Expert organizations such as Sensoa and Culture Reframed[4] do offer an alternative. They try to make parents and educators aware of the fact that sexual education, at an increasingly younger age, is a necessary evil. Obviously, most parents would prefer to wait as long as possible to confront their children with this very intimate subject but the porn-industry would eagerly take advantage of that cuz the younger their visitors, the bigger the chance to turn them into frequent and long-term users. We now start to discover the consequences of watching porn and porn addiction (which is becoming an even more frequent phenomenon) and while researchers still tend to disagree, it seems quite obvious to me, with a minimum of common sense that we better get the situation under control. Sensoa has recently been criticized for mentioning a link to their website in a youth magazine which is distributed in several classes of primary school while the content of the website includes explicit images and information about sex. It is quite absurd that this kind of initiatives provokes such a revolt while sex is shamelessly showing of in every single corner of our society. Some claimed it is up to the parents to give the necessary information to their kid whenever it is ready respecting each child’s own rhythm.  Well all right, what are you waiting for? Get informed as a parent, as an uncle, an aunt, a grandmother or -father. Get ready to react appropriately as a teacher, an educator or a scouts leader cuz the porn-industry isn’t waiting for the day your child is ready…

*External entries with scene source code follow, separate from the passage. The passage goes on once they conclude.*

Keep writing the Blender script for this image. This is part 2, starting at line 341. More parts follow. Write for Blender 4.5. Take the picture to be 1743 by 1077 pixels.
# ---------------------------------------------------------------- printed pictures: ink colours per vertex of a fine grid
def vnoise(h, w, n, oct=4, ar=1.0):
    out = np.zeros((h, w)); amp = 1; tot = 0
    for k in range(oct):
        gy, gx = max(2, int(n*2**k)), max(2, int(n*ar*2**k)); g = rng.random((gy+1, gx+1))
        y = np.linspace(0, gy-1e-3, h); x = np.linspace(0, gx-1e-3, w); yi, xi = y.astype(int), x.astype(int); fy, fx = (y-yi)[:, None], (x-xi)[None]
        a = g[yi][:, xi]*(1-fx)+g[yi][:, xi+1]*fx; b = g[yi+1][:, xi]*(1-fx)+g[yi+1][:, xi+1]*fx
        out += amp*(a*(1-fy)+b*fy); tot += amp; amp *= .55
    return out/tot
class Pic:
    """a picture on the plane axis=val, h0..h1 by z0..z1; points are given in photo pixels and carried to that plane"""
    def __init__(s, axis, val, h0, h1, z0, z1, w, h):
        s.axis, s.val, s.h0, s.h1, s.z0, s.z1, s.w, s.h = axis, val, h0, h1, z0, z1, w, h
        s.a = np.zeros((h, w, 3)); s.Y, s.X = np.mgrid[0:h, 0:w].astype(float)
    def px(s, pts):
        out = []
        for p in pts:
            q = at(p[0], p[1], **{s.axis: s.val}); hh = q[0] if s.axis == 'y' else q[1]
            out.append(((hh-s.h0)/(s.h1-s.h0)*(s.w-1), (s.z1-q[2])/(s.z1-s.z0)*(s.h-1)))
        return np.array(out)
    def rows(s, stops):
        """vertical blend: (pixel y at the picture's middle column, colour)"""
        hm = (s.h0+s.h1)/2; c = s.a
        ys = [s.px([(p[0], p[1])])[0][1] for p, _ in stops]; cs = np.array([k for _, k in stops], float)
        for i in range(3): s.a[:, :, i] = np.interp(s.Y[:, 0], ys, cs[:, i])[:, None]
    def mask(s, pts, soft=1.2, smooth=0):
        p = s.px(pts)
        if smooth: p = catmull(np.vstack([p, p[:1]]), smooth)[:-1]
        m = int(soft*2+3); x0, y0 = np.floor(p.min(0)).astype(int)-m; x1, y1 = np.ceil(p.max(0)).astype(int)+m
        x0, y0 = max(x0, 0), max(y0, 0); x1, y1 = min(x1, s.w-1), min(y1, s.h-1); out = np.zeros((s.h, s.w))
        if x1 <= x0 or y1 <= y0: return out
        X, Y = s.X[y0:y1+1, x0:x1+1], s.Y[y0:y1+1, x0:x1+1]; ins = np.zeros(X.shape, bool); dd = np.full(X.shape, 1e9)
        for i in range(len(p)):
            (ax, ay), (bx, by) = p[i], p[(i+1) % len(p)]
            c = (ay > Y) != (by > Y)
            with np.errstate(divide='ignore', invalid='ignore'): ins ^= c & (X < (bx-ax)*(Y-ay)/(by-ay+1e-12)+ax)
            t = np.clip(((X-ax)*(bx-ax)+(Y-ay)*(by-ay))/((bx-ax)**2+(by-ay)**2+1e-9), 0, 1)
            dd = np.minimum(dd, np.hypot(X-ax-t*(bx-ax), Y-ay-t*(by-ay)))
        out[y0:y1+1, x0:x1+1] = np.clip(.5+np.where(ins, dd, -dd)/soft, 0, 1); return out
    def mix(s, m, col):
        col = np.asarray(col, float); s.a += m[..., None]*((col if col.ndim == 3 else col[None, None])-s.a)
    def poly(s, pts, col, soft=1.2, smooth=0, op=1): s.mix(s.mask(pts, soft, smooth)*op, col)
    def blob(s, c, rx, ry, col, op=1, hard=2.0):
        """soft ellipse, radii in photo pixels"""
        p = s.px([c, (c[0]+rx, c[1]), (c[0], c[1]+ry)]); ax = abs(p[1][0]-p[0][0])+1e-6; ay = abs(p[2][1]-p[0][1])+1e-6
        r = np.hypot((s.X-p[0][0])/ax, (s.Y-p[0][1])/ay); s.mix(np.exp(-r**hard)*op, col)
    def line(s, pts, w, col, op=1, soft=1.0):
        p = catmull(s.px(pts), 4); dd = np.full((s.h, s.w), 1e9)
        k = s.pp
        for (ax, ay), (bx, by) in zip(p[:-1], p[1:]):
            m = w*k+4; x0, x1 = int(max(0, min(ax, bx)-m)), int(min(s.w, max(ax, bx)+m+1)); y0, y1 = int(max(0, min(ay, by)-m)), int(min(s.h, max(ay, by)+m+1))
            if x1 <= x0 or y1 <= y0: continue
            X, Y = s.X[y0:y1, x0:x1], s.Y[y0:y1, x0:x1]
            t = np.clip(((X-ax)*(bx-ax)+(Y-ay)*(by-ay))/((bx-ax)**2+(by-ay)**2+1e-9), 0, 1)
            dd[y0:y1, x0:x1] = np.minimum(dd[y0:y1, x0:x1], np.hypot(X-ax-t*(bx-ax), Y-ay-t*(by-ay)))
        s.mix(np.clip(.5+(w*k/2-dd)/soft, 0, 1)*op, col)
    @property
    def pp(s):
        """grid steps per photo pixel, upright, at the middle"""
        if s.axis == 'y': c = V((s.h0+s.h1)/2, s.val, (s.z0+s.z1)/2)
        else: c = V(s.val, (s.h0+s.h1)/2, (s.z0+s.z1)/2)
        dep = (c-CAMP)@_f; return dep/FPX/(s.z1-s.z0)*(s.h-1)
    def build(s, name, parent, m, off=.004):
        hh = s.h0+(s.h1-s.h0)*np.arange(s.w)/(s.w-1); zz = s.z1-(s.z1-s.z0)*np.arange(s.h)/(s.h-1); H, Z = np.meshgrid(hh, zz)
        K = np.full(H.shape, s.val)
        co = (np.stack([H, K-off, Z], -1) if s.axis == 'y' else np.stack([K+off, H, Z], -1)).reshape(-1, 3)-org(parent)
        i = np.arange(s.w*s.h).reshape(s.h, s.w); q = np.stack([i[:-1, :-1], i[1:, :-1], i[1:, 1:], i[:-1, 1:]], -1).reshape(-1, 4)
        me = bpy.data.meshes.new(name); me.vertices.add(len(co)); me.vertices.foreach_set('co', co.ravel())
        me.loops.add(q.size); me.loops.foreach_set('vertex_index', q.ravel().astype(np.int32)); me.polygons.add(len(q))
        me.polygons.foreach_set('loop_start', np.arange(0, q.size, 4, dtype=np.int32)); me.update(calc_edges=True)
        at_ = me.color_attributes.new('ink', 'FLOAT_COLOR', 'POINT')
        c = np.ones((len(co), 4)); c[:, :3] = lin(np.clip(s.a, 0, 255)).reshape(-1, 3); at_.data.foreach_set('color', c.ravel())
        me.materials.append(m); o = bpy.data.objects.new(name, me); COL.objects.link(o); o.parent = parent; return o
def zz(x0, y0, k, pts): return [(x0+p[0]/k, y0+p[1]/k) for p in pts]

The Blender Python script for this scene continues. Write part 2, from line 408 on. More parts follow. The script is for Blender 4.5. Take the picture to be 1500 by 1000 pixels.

[1] I particularly recommend reading Pornland written by Professor Gail Dines which, according to me, is the reference of our time when it comes to understanding the porn-industry and the impact of porn on the sexual experiences and development of men and women. Pornland is available as a documentary as well.

[2] G. Dines, Pornland, p. 143

[3] G. Dines, Pornland, p. xxii

[4] Sensoa being the Flemish expertise center for sexual health in Flanders and Culture reframed being the organization founded by Gail Dines tackling porn by offering parents programs and training for health professionals.